Family rules for screen time

We are trying to understand if a family’s rules are stated or unstated, enforced consistently or not. In general, most families with kids under the age of 12 felt that 1 hour was ideal but 1-2 hours daily was likely happening.

In this instance we define screen time as time spent with interactive digital screens. Rules generally are set more consciously with this type of time. Watching TV and playing video games was sometimes included in the 1-2 hours but roughly a third of families felt that these other activities were different.

86% of families feel that they had received information for an authoritative source that 1 hour was the correct amount of time. But only 36% of those could say exactly where that information had come from. 33% of families have a friend they trust who’d become the expert in their social circle and passed that information on.

In terms of tracking daily screen time, 17% of families use a timer of some sort and 11% have their technology programmed to automatically shut off at certain times. For those families who have it shut off automatically in some way, they reported the most ease with that method to get a child to stop versus having to turn the device off manually.
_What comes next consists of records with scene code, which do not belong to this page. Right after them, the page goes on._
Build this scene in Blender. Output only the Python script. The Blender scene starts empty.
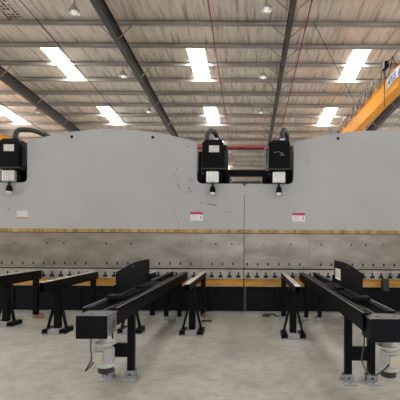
import bpy, bmesh, math, random
from mathutils import Vector, Matrix
random.seed(7)
S = bpy.context.scene
COL = S.collection
F, CX, CY, H, YM = 400.0, 249.0, 240.0, 1.65, 9.0     # lens, vanishing point, eye height, machine distance
K = YM / F
def mx(px): return (px - CX) * K                        # on the machine's front plane
def mz(py): return H + (CY - py) * K

# ------------------------------------------------------------------ materials
def mat(name, col, rough=0.6, metal=0.0, var=0.0, vscale=6.0, stretch=(1, 1, 1), spec=0.5, bump=0.0, tint=None, coat=0.0):
    m = bpy.data.materials.new(name); m.use_nodes = True
    nt = m.node_tree; b = nt.nodes['Principled BSDF']
    b.inputs['Roughness'].default_value = rough
    b.inputs['Metallic'].default_value = metal
    b.inputs['Specular IOR Level'].default_value = spec
    b.inputs['Coat Weight'].default_value = coat
    c = tuple(col) + (1,)
    b.inputs['Base Color'].default_value = c
    if var or bump:
        tc = nt.nodes.new('ShaderNodeTexCoord'); mp = nt.nodes.new('ShaderNodeMapping')
        mp.inputs['Scale'].default_value = stretch
        nz = nt.nodes.new('ShaderNodeTexNoise'); nz.inputs['Scale'].default_value = vscale; nz.inputs['Detail'].default_value = 6
        nt.links.new(tc.outputs['Object'], mp.inputs[0]); nt.links.new(mp.outputs[0], nz.inputs['Vector'])
        if var:
            r = nt.nodes.new('ShaderNodeValToRGB')
            lo = tuple(max(0, x * (1 - var)) for x in col) + (1,)
            hi = (tuple(tint) if tint else tuple(min(1, x * (1 + var)) for x in col)) + (1,)
            r.color_ramp.elements[0].position = .3; r.color_ramp.elements[0].color = lo
            r.color_ramp.elements[1].position = .7; r.color_ramp.elements[1].color = hi
            nt.links.new(nz.outputs['Fac'], r.inputs[0]); nt.links.new(r.outputs[0], b.inputs['Base Color'])
        if bump:
            bp = nt.nodes.new('ShaderNodeBump'); bp.inputs['Strength'].default_value = bump; bp.inputs['Distance'].default_value = .02
            nt.links.new(nz.outputs['Fac'], bp.inputs['Height']); nt.links.new(bp.outputs[0], b.inputs['Normal'])
    return m
def emit(name, col, strength):
    m = bpy.data.materials.new(name); m.use_nodes = True
    b = m.node_tree.nodes['Principled BSDF']
    b.inputs['Base Color'].default_value = (.8, .8, .8, 1)
    b.inputs['Emission Color'].default_value = tuple(col) + (1,); b.inputs['Emission Strength'].default_value = strength
    return m

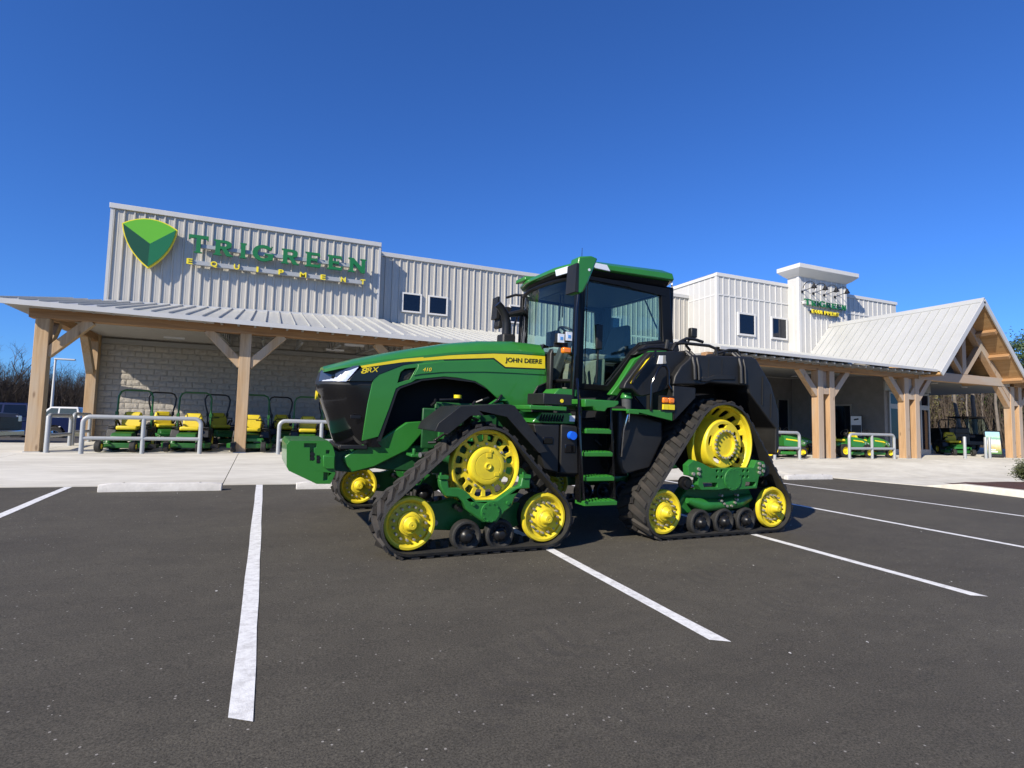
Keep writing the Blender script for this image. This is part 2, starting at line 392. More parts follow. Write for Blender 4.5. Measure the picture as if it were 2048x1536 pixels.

17% of families with kids under 10 did not give any screen time at all during the week for the purpose of enjoyment.

For those families who do give screen time during the week, 8% is given in the morning before school or daycare, 27% is given in the early evening before dinner and 65% is given after dinner and before bed.

82% give screen time as a reward or make it conditional to something else like finishing chores and having good grades at school.

99% of the time these rules regarding screen time did not apply on long car rides and plane travel.